Five minutes later I am at the school, and thankfully the students had started their exam late so I can relax. M, who runs the centre, sets me up at a computer so I can check my mail, and in between, we talk about what I am planning to do and what she suggests. She says South Africans are lazy; 30% of their students are Zimbabweans, prepared to work for their lives and to start businesses, whereas the South Africans just want to sit in a swivel chair and work for Vodacom. She’s funny, describes how she lost her job and started her own hair-braiding business before coming to run this centre, and she is South African, so its not across the board now is it?!
When the learners complete their test, I go and introduce myself, in English, and ask if anyone has thought of starting a business. Five people come forward, and we have a chat, which is mostly me chatting. There are four women and a man from the Northern Cape. He’s an entrepreneur – he has juice, impetus, a plan. I want him on board. The ladies are excruciatingly shy, they tell me their names, and their ideas for businesses – a gym, a spa offering manicures and pedicures and a laundry. Nice ideas – I like them, but it is very hard to have a conversation, as they are so shy. I know this from other interactions, and curse myself for not being fluent in an African language. I resolve to start studying this week.

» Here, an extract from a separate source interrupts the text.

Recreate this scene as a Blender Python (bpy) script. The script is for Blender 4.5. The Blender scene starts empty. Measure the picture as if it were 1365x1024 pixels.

So my first steps are taken. I have a venue, an IT training company behind me, a social enterprise that is working that wants to partner, a friend who loves the BEE (Black Economic Empowerment) Code, and who wants to work with me to integrate it into our project. There is much to be done, many meetings to be had, so it is just as well that my rapid fire love affair has ended, so that I can focus on the business of reality, which is doing the work I am meant to be doing, that I dreamed about two years ago and that I am now moving into. Not merging, but swimming, with strong strokes.